DATA PROVIDED:
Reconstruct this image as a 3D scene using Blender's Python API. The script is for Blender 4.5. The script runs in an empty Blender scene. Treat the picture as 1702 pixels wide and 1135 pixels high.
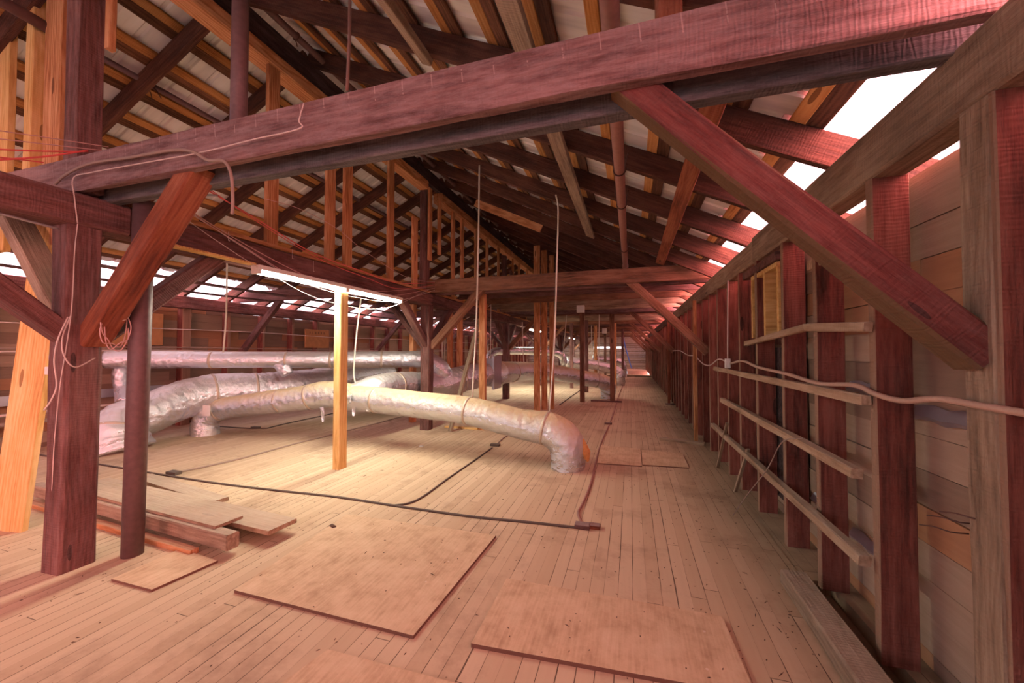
import bpy, bmesh, math, random
from mathutils import Vector, Matrix, noise
random.seed(7)
S = bpy.context.scene
COL = S.collection

# ---------------------------------------------------------------- camera
CAM_H = 1.45; F_PX = 640.0; YAW = math.radians(17.1); PIT = math.radians(1.4)
cd = bpy.data.cameras.new('camera'); cam = bpy.data.objects.new('camera', cd); COL.objects.link(cam)
cd.sensor_width = 36.0; cd.lens = 36.0 * F_PX / 1702.0; cd.clip_start = 0.02; cd.clip_end = 400
cam.location = (0, 0, CAM_H)
cam.rotation_euler = (math.pi / 2 + PIT, 0, YAW)
S.camera = cam

# ---------------------------------------------------------------- world, sky light, exposure
W = bpy.data.worlds.new('world'); S.world = W; W.use_nodes = True
bg = W.node_tree.nodes['Background']
bg.inputs['Color'].default_value = (0.98, 0.94, 1.0, 1); bg.inputs['Strength'].default_value = 3.0

def sun(name, direction, energy, color, angle):
    l = bpy.data.lights.new(name, 'SUN'); o = bpy.data.objects.new(name, l); COL.objects.link(o)
    l.energy = energy; l.color = color; l.angle = math.radians(angle)
    o.rotation_euler = Vector(direction).to_track_quat('-Z', 'Y').to_euler()
    o.location = (-Vector(direction).normalized() * 30)
    return o
sun('sky_light_right', (-0.72, 0.50, -0.52), 33.0, (1.0, 0.29, 0.26), 90)
sun('sky_light_left', (0.85, 0.15, -0.55), 4.0, (0.95, 0.85, 1.0), 95)

vs = S.view_settings
S.display_settings.display_device = 'sRGB'
vs.view_transform = 'Standard'; vs.look = 'None'; vs.gamma = 1.0; vs.use_curve_mapping = False
vs.exposure = 0.28
S.cycles.use_denoising = True
S.cycles.max_bounces = 9; S.cycles.diffuse_bounces = 6; S.cycles.transparent_max_bounces = 16
S.cycles.sample_clamp_indirect = 6.0

# ---------------------------------------------------------------- surveying helpers (the photograph's sight lines met with real planes)
_fw = Vector((-math.sin(YAW) * math.cos(PIT), math.cos(YAW) * math.cos(PIT), math.sin(PIT)))
_rt = Vector((math.cos(YAW), math.sin(YAW), 0)); _up = _rt.cross(_fw)
def _ray(u, v): return _fw + _rt * ((u - 851) / F_PX) + _up * (-(v - 567.5) / F_PX)
def _on(u, v, ax, val):
    r = _ray(u, v); o = Vector((0, 0, CAM_H)); return o + r * ((val - o[ax]) / r[ax])
def PX(u, v, x): return _on(u, v, 0, x)
def PY(u, v, y): return _on(u, v, 1, y)
def PZ(u, v, z=0.0): return _on(u, v, 2, z)
def PD(u, v, d): return Vector((0, 0, CAM_H)) + _ray(u, v) * d
def yc(u, x=-3.5): return PX(u, 500, x).y

# ---------------------------------------------------------------- materials
def nt(name):
    m = bpy.data.materials.new(name); m.use_nodes = True
    t = m.node_tree; b = t.nodes['Principled BSDF']
    return m, t, b
def N(t, kind, **kw):
    n = t.nodes.new(kind)
    for k, v in kw.items():
        if k in n.inputs.keys(): n.inputs[k].default_value = v
        else: setattr(n, k, v)
    return n
def L(t, a, b): t.links.new(a, b)
def mix(t, fac, a, b, mode='MIX'):
    n = t.nodes.new('ShaderNodeMix'); n.data_type = 'RGBA'; n.blend_type = mode
    for sock, val in ((n.inputs[0], fac), (n.inputs[6], a), (n.inputs[7], b)):
        if hasattr(val, 'links'): L(t, val, sock)
        elif isinstance(val, (int, float)): sock.default_value = val
        else: sock.default_value = (*val, 1)
    return n.outputs[2]
def mth(t, op, a, b=None, c=None, clamp=False):
    n = t.nodes.new('ShaderNodeMath'); n.operation = op; n.use_clamp = clamp
    for i, val in enumerate((a, b, c)):
        if val is None: continue
        if hasattr(val, 'links'): L(t, val, n.inputs[i])
        else: n.inputs[i].default_value = val
    return n.outputs[0]
def ramp(t, fac, stops):
    n = t.nodes.new('ShaderNodeValToRGB'); L(t, fac, n.inputs[0])
    e = n.color_ramp.elements
    while len(e) < len(stops): e.new(0.5)
    for el, (p, c) in zip(e, stops): el.position = p; el.color = (*c, 1)
    return n.outputs[0]
def scaled(t, vec, s):
    n = t.nodes.new('ShaderNodeMapping'); L(t, vec, n.inputs[0]); n.inputs['Scale'].default_value = s; return n.outputs[0]

def wood(name,  dark, mid, light, dust=(0.36, 0.28, 0.24), dust_amt=0.75, rough=0.85, saw=0.5, knots=True, film=0.0, vary=0.35, bump=0.9, rings=0.06, edge=None, marks=False):
    m, t, b = nt(name)
    co = t.nodes.new('ShaderNodeTexCoord').outputs['Object']
    rnd = t.nodes.new('ShaderNodeObjectInfo').outputs['Random']
    off = t.nodes.new('ShaderNodeVectorMath'); off.operation = 'ADD'; L(t, co, off.inputs[0])
    cb = t.nodes.new('ShaderNodeCombineXYZ'); L(t, mth(t, 'MULTIPLY', rnd, 37.0), cb.inputs[0]); L(t, mth(t, 'MULTIPLY', rnd, 11.0), cb.inputs[1]); L(t, cb.outputs[0], off.inputs[1])
    v = off.outputs[0]
    grain = N(t, 'ShaderNodeTexNoise', Scale=1.0, Detail=6.0, Roughness=0.65); L(t, scaled(t, v, (1.6, 34, 34)), grain.inputs['Vector'])
    big = N(t, 'ShaderNodeTexNoise', Scale=2.2, Detail=3.0); L(t, scaled(t, v, (0.7, 2, 2)), big.inputs['Vector'])
    ring = N(t, 'ShaderNodeTexWave', Scale=7.0, Distortion=14.0, Detail=3.0, bands_direction='Y'); ring.inputs['Detail Scale'].default_value = 0.8
    L(t, scaled(t, v, (0.28, 1.6, 1.6)), ring.inputs['Vector'])
    fine = N(t, 'ShaderNodeTexNoise', Scale=1.0, Detail=8.0, Roughness=0.75); L(t, scaled(t, v, (9, 70, 70)), fine.inputs['Vector'])
    f = mth(t, 'ADD', mth(t, 'MULTIPLY', grain.outputs[0], 0.42), mth(t, 'MULTIPLY', ring.outputs['Fac'], rings))
    f = mth(t, 'ADD', f, mth(t, 'MULTIPLY', fine.outputs[0], 0.25))
    f = mth(t, 'ADD', f, mth(t, 'MULTIPLY', big.outputs[0], 0.34 + (0.14 - rings)))
    f = mth(t, 'ADD', mth(t, 'MULTIPLY', mth(t, 'SUBTRACT', f, 0.56), 1.5), 0.53)
    col = ramp(t, f, [(0.33, dark), (0.53, mid), (0.74, light)])
    if knots:
        vo = N(t, 'ShaderNodeTexVoronoi', Scale=1.0); L(t, scaled(t, v, (1.1, 5, 5)), vo.inputs['Vector'])
        kn = mth(t, 'LESS_THAN', vo.outputs['Distance'], 0.085)
        col = mix(t, mth(t, 'MULTIPLY', kn, 0.8), col, tuple(c * 0.45 for c in dark))
    # object-to-object tone
    br = mth(t, 'ADD', mth(t, 'MULTIPLY', rnd, vary), 1.0 - vary / 2)
    cm = t.nodes.new('ShaderNodeVectorMath'); cm.operation = 'SCALE'; L(t, col, cm.inputs[0]); L(t, br, cm.inputs['Scale'])
    col = cm.outputs[0]
    if film > 0:
        fn = N(t, 'ShaderNodeTexNoise', Scale=1.0, Detail=9.0, Roughness=0.8); L(t, scaled(t, v, (5, 22, 22)), fn.inputs['Vector'])
        ff = mth(t, 'MULTIPLY', mth(t, 'SUBTRACT', fn.outputs[0], 0.42, clamp=True), film * 3.2, clamp=True)
        col = mix(t, ff, col, dust)
    if marks:
        so = t.nodes.new('ShaderNodeSeparateXYZ'); L(t, co, so.inputs[0])
        fr = mth(t, 'FRACT', mth(t, 'ADD', mth(t, 'DIVIDE', so.outputs[0], 0.155), mth(t, 'MULTIPLY', so.outputs[2], 0.7)))
        mk = mth(t, 'MULTIPLY', mth(t, 'LESS_THAN', fr, 0.035), mth(t, 'MULTIPLY', mth(t, 'GREATER_THAN', so.outputs[2], 0.035), mth(t, 'GREATER_THAN', grain.outputs[0], 0.47)))
        col = mix(t, mth(t, 'MULTIPLY', mk, 0.5), col, (0.5, 0.36, 0.33))
    if edge:
        on = t.nodes.new('ShaderNodeSeparateXYZ'); L(t, t.nodes.new('ShaderNodeTexCoord').outputs['Normal'], on.inputs[0])
        ef = mth(t, 'MULTIPLY', mth(t, 'GREATER_THAN', mth(t, 'ABSOLUTE', on.outputs[2]), 0.6), mth(t, 'ADD', mth(t, 'MULTIPLY', grain.outputs[0], 0.7), 0.45), clamp=True)
        col = mix(t, ef, col, edge)
    nz = t.nodes.new('ShaderNodeSeparateXYZ'); L(t, t.nodes.new('ShaderNodeNewGeometry').outputs['Normal'], nz.inputs[0])
    up = mth(t, 'MULTIPLY', mth(t, 'SUBTRACT', nz.outputs[2], 0.55, clamp=True), 2.6, clamp=True)
    dn = N(t, 'ShaderNodeTexNoise', Scale=14.0, Detail=4.0); L(t, v, dn.inputs['Vector'])
    up = mth(t, 'MULTIPLY', up, mth(t, 'MULTIPLY', mth(t, 'ADD', dn.outputs[0], 0.35), dust_amt, clamp=True), clamp=True)
    col = mix(t, up, col, dust)
    L(t, col, b.inputs['Base Color']); b.inputs['Roughness'].default_value = rough
    b.inputs['Specular IOR Level'].default_value = 0.25
    sw = N(t, 'ShaderNodeTexWave', Scale=17.0, Distortion=9.0, Detail=2.0, bands_direction='X'); L(t, scaled(t, v, (1, 0.35, 0.35)), sw.inputs['Vector'])
    h = mth(t, 'ADD', mth(t, 'MULTIPLY', grain.outputs[0], 1.0), mth(t, 'MULTIPLY', sw.outputs['Fac'], saw * 0.22))
    bp = N(t, 'ShaderNodeBump', Strength=bump, Distance=0.012); L(t, h, bp.inputs['Height']); L(t, bp.outputs[0], b.inputs['Normal'])
    return m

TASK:
Your task is to reproduce exactly the lines from the start of the data above through the line containing "S.cycles.sample_clamp_indirect = 6.0", leaving every picture out.

TASK RESPONSE:
Reconstruct this image as a 3D scene using Blender's Python API. The script is for Blender 4.5. The script runs in an empty Blender scene. Treat the picture as 1702 pixels wide and 1135 pixels high.
import bpy, bmesh, math, random
from mathutils import Vector, Matrix, noise
random.seed(7)
S = bpy.context.scene
COL = S.collection

# ---------------------------------------------------------------- camera
CAM_H = 1.45; F_PX = 640.0; YAW = math.radians(17.1); PIT = math.radians(1.4)
cd = bpy.data.cameras.new('camera'); cam = bpy.data.objects.new('camera', cd); COL.objects.link(cam)
cd.sensor_width = 36.0; cd.lens = 36.0 * F_PX / 1702.0; cd.clip_start = 0.02; cd.clip_end = 400
cam.location = (0, 0, CAM_H)
cam.rotation_euler = (math.pi / 2 + PIT, 0, YAW)
S.camera = cam

# ---------------------------------------------------------------- world, sky light, exposure
W = bpy.data.worlds.new('world'); S.world = W; W.use_nodes = True
bg = W.node_tree.nodes['Background']
bg.inputs['Color'].default_value = (0.98, 0.94, 1.0, 1); bg.inputs['Strength'].default_value = 3.0

def sun(name, direction, energy, color, angle):
    l = bpy.data.lights.new(name, 'SUN'); o = bpy.data.objects.new(name, l); COL.objects.link(o)
    l.energy = energy; l.color = color; l.angle = math.radians(angle)
    o.rotation_euler = Vector(direction).to_track_quat('-Z', 'Y').to_euler()
    o.location = (-Vector(direction).normalized() * 30)
    return o
sun('sky_light_right', (-0.72, 0.50, -0.52), 33.0, (1.0, 0.29, 0.26), 90)
sun('sky_light_left', (0.85, 0.15, -0.55), 4.0, (0.95, 0.85, 1.0), 95)

vs = S.view_settings
S.display_settings.display_device = 'sRGB'
vs.view_transform = 'Standard'; vs.look = 'None'; vs.gamma = 1.0; vs.use_curve_mapping = False
vs.exposure = 0.28
S.cycles.use_denoising = True
S.cycles.max_bounces = 9; S.cycles.diffuse_bounces = 6; S.cycles.transparent_max_bounces = 16
S.cycles.sample_clamp_indirect = 6.0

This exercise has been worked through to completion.